束芋:息花
2015年2月14日(土)- 4月4日(土)
11:00–19:00
日 / 月 / 祝日休廊
この度、ギャラリー小柳では2月14日(土)から4月4日(土)の会期で、束芋の新作個展「束芋:息花」を開催いたします。
束芋は、アニメーションを用いた映像インスタレーション作品「にっぽんの台所」(1999年)で一躍注目を集め、以降、国内外の美術館における個展開催やグループ展への参加、最年少で招聘された「横浜トリエンナーレ 2001」をはじめ、2011年にはヴェネチア・ビエンナーレ日本館代表作家として選出等、数々の国際展に招聘され、着実にキャリアを積みながらますます活躍の幅を広げています。近年は、現代舞踏や伝統芸能とのコラボレーションやバンド活動など、さまざまなジャンルでその才能を発揮しています。
今回、束芋は、待望の新作アニメーション作品「あいたいせいじょせい」と、新作ドローイング、7点を本展で初公開いたします。
「あいたいせいじょせい」は、近松門左衛門作『曾根崎心中』の主人公「お初」と「徳兵衛」、そして吉田修一の小説『悪人』の登場人物「金子美保」と「清水祐一」等の恋愛にちなみ、「お初」と「金子美保」との比較の中で生まれてくるストーリーです。モチーフはソファとテーブル。束芋の創り出す「もしも・・・」の世界、それは物語の終焉の先への想像をかき立てることでしょう。
タイトル「あいたいせいじょせい」は束芋による造語です。束芋は、大正年間に「相対性理論」という言葉が訳された折「相対(あいたい)」が男女の仲を意味し、しかも「性」の文字がついたことから世間の誤解を招いたことや、「相対死に」という心中を連想させたという話から着想を得、「相対性」の中にいる女性2人という意味で「相対性女性」という言葉を作りました。「相対」を、(相対死に)や(会いたい)という意味も含ませたいと、すべて平仮名としています。
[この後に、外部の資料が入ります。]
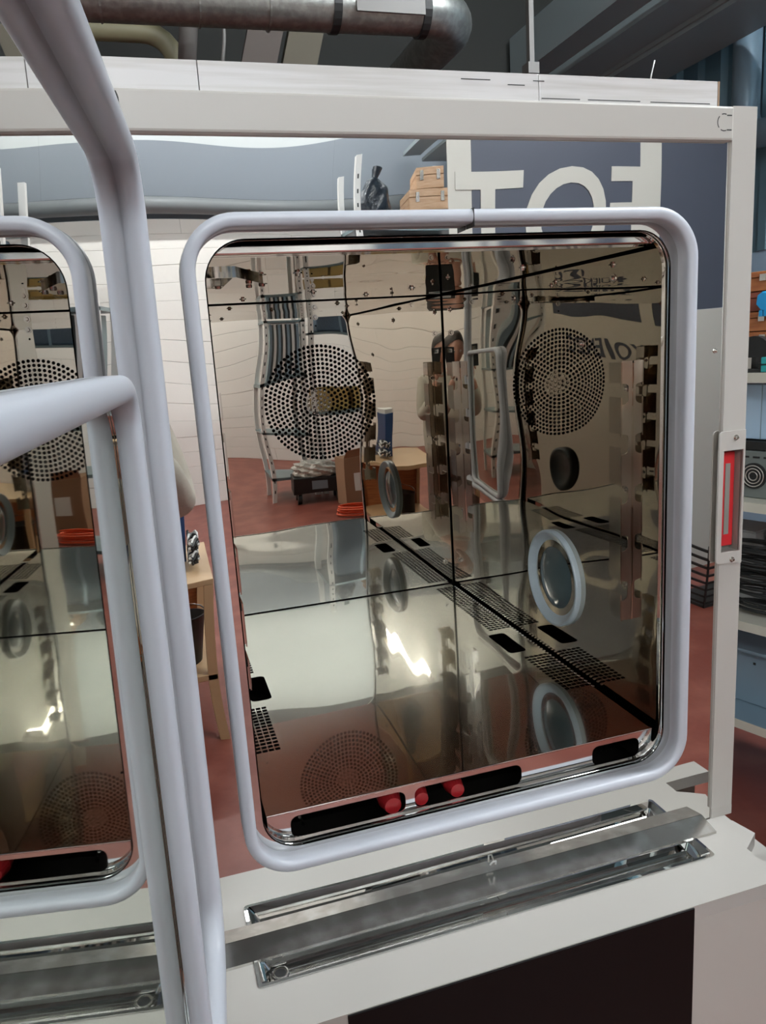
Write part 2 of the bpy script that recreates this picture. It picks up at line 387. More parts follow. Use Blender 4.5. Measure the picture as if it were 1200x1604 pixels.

ドローイング作品シリーズ「flow-wer」は、人体の一部と花とが墨と蜜蝋着色で艶麗に描かれます。ドローイングで描かれる花と人体内臓のモチーフも、アニメーションで描かれる「お初/金子美保」と「徳兵衛/清水祐一」のモチーフであるソファとテーブルも、見えているのは容器のみ、つまり切り取られた花であり、臓器の一部であり、家具という「器」のみが、切り取られた時間の中で描かれます。
束芋はこう言っています。「花を摘み取って切り花にすること、臓器を器にすること、ある人の人生の一部分を小説や絵、映像に描くことは、この『息花』展では同じイメージを持ち、私がお届けするのは、その切り取った一部でしかないけれど、花には根が付いていること、臓器が魂を宿して息をしていたときのこと、ある人の描かれた人生の一時期の前後に続きがあることを想像して、すべての作品を作っている。」
オープニングには作家も来廊いたします。
ぜひこの機会にご高覧いただけますよう、ご案内申し上げます。